▶ _Collected data_
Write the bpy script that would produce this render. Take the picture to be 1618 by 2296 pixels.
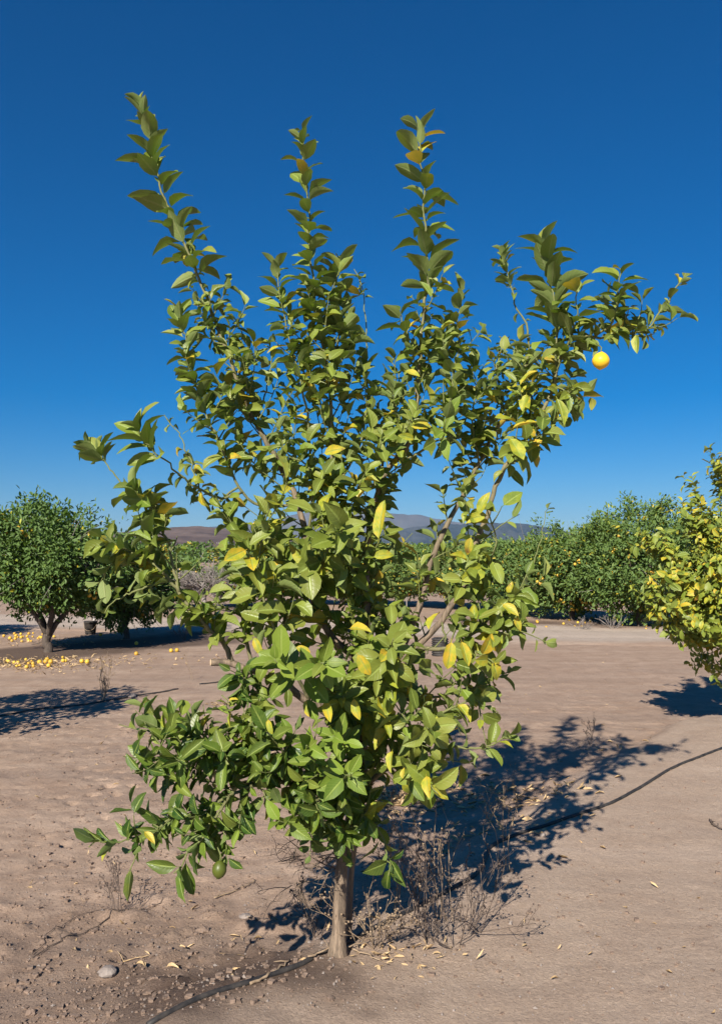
import bpy, math, random
import numpy as np
from mathutils import Vector

# ------------------------------------------------------------------ scene
sc = bpy.context.scene
for o in list(bpy.data.objects):
    bpy.data.objects.remove(o)
col = sc.collection
random.seed(11)
RNG = np.random.default_rng(11)
R = math.radians

# camera: level-ish eye height, looking along +Y; LPX is the focal length in
# pixels of a 1618 x 2296 frame
EYE = 1.60
LENS = 30.0
FW, FH = 1618.0, 2296.0
LPX = LENS / 36.0 * FH
HORIZON = 1247.0
PITCH = math.atan((HORIZON - FH / 2) / LPX)
cam_d = bpy.data.cameras.new('camera')
cam = bpy.data.objects.new('camera', cam_d)
col.objects.link(cam)
cam.location = (0, 0, EYE)
cam.rotation_euler = (R(90) + PITCH, 0, 0)
cam_d.sensor_fit = 'AUTO'
cam_d.sensor_width = 36.0
cam_d.lens = LENS
cam_d.clip_start = 0.05
cam_d.clip_end = 60000
cam_d.dof.use_dof = False
sc.camera = cam

# sun: behind the camera, a little to the left
SUN_EL = R(32.5)
SUN_AZ = R(20.0)                 # shadows fall this far right of the view axis
TRAVEL = Vector((math.sin(SUN_AZ) * math.cos(SUN_EL),
                 math.cos(SUN_AZ) * math.cos(SUN_EL), -math.sin(SUN_EL)))
SUNV = np.array(-TRAVEL)
sl = bpy.data.lights.new('sun', 'SUN')
sl.energy = 5.0
sl.angle = R(0.53)
sl.color = (1.0, 0.93, 0.82)
so = bpy.data.objects.new('sun', sl)
col.objects.link(so)
so.rotation_euler = TRAVEL.to_track_quat('-Z', 'Y').to_euler()
so.location = (-3, -8, 8)

w = bpy.data.worlds.new('World')
sc.world = w
w.use_nodes = True
nt = w.node_tree
nt.nodes.clear()
sky = nt.nodes.new('ShaderNodeTexSky')
sky.sky_type = 'NISHITA'
sky.sun_disc = False
sky.sun_elevation = SUN_EL
sky.sun_rotation = math.atan2(SUNV[0], SUNV[1])
sky.altitude = 1500
sky.air_density = 1.2
sky.dust_density = 0.7
sky.ozone_density = 10.0
hs = nt.nodes.new('ShaderNodeHueSaturation')
hs.inputs['Saturation'].default_value = 1.27
hs.inputs['Value'].default_value = 1.03
bg = nt.nodes.new('ShaderNodeBackground')
bg.inputs['Strength'].default_value = 0.05
wo = nt.nodes.new('ShaderNodeOutputWorld')
nt.links.new(sky.outputs[0], hs.inputs['Color'])
nt.links.new(hs.outputs[0], bg.inputs['Color'])
nt.links.new(bg.outputs[0], wo.inputs['Surface'])

sc.view_settings.view_transform = 'Standard'
sc.view_settings.look = 'None'
sc.view_settings.gamma = 1.0
sc.view_settings.exposure = 0.76
sc.view_settings.use_curve_mapping = False
sc.render.engine = 'CYCLES'
sc.cycles.max_bounces = 8
sc.cycles.diffuse_bounces = 3
sc.cycles.transmission_bounces = 4
sc.cycles.volume_bounces = 0
sc.cycles.use_denoising = True

# ------------------------------------------------------------------ helpers
CP, SP = math.cos(PITCH), math.sin(PITCH)

def ray(px, py):
    u = (px - FW / 2) / LPX
    v = (FH / 2 - py) / LPX
    return np.array((u, CP - v * SP, SP + v * CP))

def P(px, py, Y):
    d = ray(px, py)
    return np.array((0, 0, EYE)) + d * (Y / d[1])

def G0(px, py):
    d = ray(px, py)
    t = -EYE / d[2]
    return d[0] * t, d[1] * t

def project(V):
    V = np.asarray(V, float)
    x, y, z = V[..., 0], V[..., 1], V[..., 2] - EYE
    f = y * CP + z * SP
    up = -y * SP + z * CP
    f = np.maximum(f, 1e-3)
    return FW / 2 + x / f * LPX, FH / 2 - up / f * LPX, f

def _hash(ix, iy, s):
    n = (ix.astype(np.int64) * 374761393 + iy.astype(np.int64) * 668265263 + s * 974711) & 0x7fffffff
    n = ((n ^ (n >> 13)) * 1274126177) & 0x7fffffff
    return ((n ^ (n >> 16)) & 0xffff) / 65535.0

def vnoise(x, y, s=0):
    x = np.asarray(x, float); y = np.asarray(y, float)
    ix, iy = np.floor(x), np.floor(y)
    fx, fy = x - ix, y - iy
    fx = fx * fx * (3 - 2 * fx); fy = fy * fy * (3 - 2 * fy)
    a = _hash(ix, iy, s); b = _hash(ix + 1, iy, s)
    c = _hash(ix, iy + 1, s); d = _hash(ix + 1, iy + 1, s)
    return (a + (b - a) * fx) * (1 - fy) + (c + (d - c) * fx) * fy - 0.5

def fbm(x, y, o=4, s=0, g=0.5):
    t, a = 0, 1.0
    for k in range(o):
        t = t + a * vnoise(x * 2 ** k + 17.3 * k, y * 2 ** k - 9.1 * k, s + k)
        a *= g
    return t

def sstep(a, b, x):
    t = np.clip((x - a) / (b - a), 0, 1)
    return t * t * (3 - 2 * t)

def mesh_np(name, V, F, mat=None, attrs=None, smooth=True, uniform=4):
    V = np.asarray(V, np.float32).reshape(-1, 3)
    me = bpy.data.meshes.new(name)
    me.vertices.add(len(V))
    me.vertices.foreach_set('co', V.ravel())
    if isinstance(F, np.ndarray):
        nF, k = F.shape
        me.loops.add(nF * k)
        me.loops.foreach_set('vertex_index', F.astype(np.int32).ravel())
        me.polygons.add(nF)
        me.polygons.foreach_set('loop_start', np.arange(0, nF * k, k, dtype=np.int32))
        me.polygons.foreach_set('loop_total', np.full(nF, k, np.int32))
        nP = nF
    else:
        tot = np.array([len(f) for f in F], np.int32)
        me.loops.add(int(tot.sum()))
        me.loops.foreach_set('vertex_index', np.concatenate([np.asarray(f, np.int32) for f in F]))
        me.polygons.add(len(F))
        me.polygons.foreach_set('loop_start', np.concatenate(([0], np.cumsum(tot)[:-1])).astype(np.int32))
        me.polygons.foreach_set('loop_total', tot)
        nP = len(F)
    me.polygons.foreach_set('use_smooth', np.full(nP, smooth, bool))
    me.update(calc_edges=True)
    for an, (kind, arr) in (attrs or {}).items():
        at = me.attributes.new(an, kind, 'POINT')
        arr = np.asarray(arr, np.float32)
        at.data.foreach_set({'FLOAT': 'value', 'FLOAT_COLOR': 'color', 'FLOAT_VECTOR': 'vector'}[kind], arr.ravel())
    if mat:
        me.materials.append(mat)
    return me

def link(name, me, parent=None, loc=None):
    o = bpy.data.objects.new(name, me)
    col.objects.link(o)
    if loc is not None:
        o.location = [float(c) for c in loc]
    if parent is not None:
        o.parent = parent
    return o

def tag(o, label=None, cat=None, group=None, kind=None):
    if label: o['label'] = label
    if cat: o['category'] = cat
    if group: o['group'] = group
    if kind: o['kind'] = kind
    return o

def thing(name, label, cat, loc, group=None):
    o = link(name, None, None, loc)
    o.empty_display_size = 0.1
    return tag(o, label, cat, group)

def resample(pts, n):
    """Catmull-Rom through pts, n samples evenly spaced by length."""
    p = np.asarray(pts, float)
    q = np.vstack((2 * p[0] - p[1], p, 2 * p[-1] - p[-2]))
    out = []
    for i in range(1, len(q) - 2):
        t = np.linspace(0, 1, 12, endpoint=False)[:, None]
        a, b, c, d = q[i - 1], q[i], q[i + 1], q[i + 2]
        out.append(0.5 * ((2 * b) + (-a + c) * t + (2 * a - 5 * b + 4 * c - d) * t ** 2 + (-a + 3 * b - 3 * c + d) * t ** 3))
    out.append(p[-1:])
    o = np.vstack(out)
    s = np.concatenate(([0], np.cumsum(np.linalg.norm(np.diff(o, axis=0), axis=1))))
    tt = np.linspace(0, s[-1], n)
    return np.stack([np.interp(tt, s, o[:, k]) for k in range(3)], 1), s[-1]

def tube(pts, rad, sides=7, cap=True, lump=0.0):
    """swept tube -> V, F(list), per-vertex radius"""
    p = np.asarray(pts, float); n = len(p)
    rad = np.broadcast_to(np.asarray(rad, float), (n,))
    T = np.gradient(p, axis=0)
    T /= np.linalg.norm(T, axis=1)[:, None] + 1e-12
    up = np.array((0.31, 0.17, 0.93)) if abs(T[0][2]) < 0.8 else np.array((0.9, 0.1, 0.2))
    A = np.cross(T[0], up); A /= np.linalg.norm(A)
    V = []; rr = []
    a = np.arange(sides) * 2 * math.pi / sides
    for i in range(n):
        A = A - T[i] * A.dot(T[i]); A /= np.linalg.norm(A) + 1e-12
        B = np.cross(T[i], A)
        r = rad[i] * (1 + lump * RNG.uniform(-1, 1, sides))
        V.append(p[i] + (np.cos(a) * r)[:, None] * A + (np.sin(a) * r)[:, None] * B)
        rr.append(np.full(sides, rad[i]))
    V = np.vstack(V); rr = np.concatenate(rr)
    F = []
    for i in range(n - 1):
        for k in range(sides):
            k2 = (k + 1) % sides
            F.append((i * sides + k, i * sides + k2, (i + 1) * sides + k2, (i + 1) * sides + k))
    if cap:
        F.append(tuple(range(sides - 1, -1, -1)))
        F.append(tuple((n - 1) * sides + k for k in range(sides)))
    return V, F, rr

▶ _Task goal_
From the listing above, copy every line that includes the word "this".

▶ _Reply to the task_
Write the bpy script that would produce this render. Take the picture to be 1618 by 2296 pixels.
SUN_AZ = R(20.0)                 # shadows fall this far right of the view axis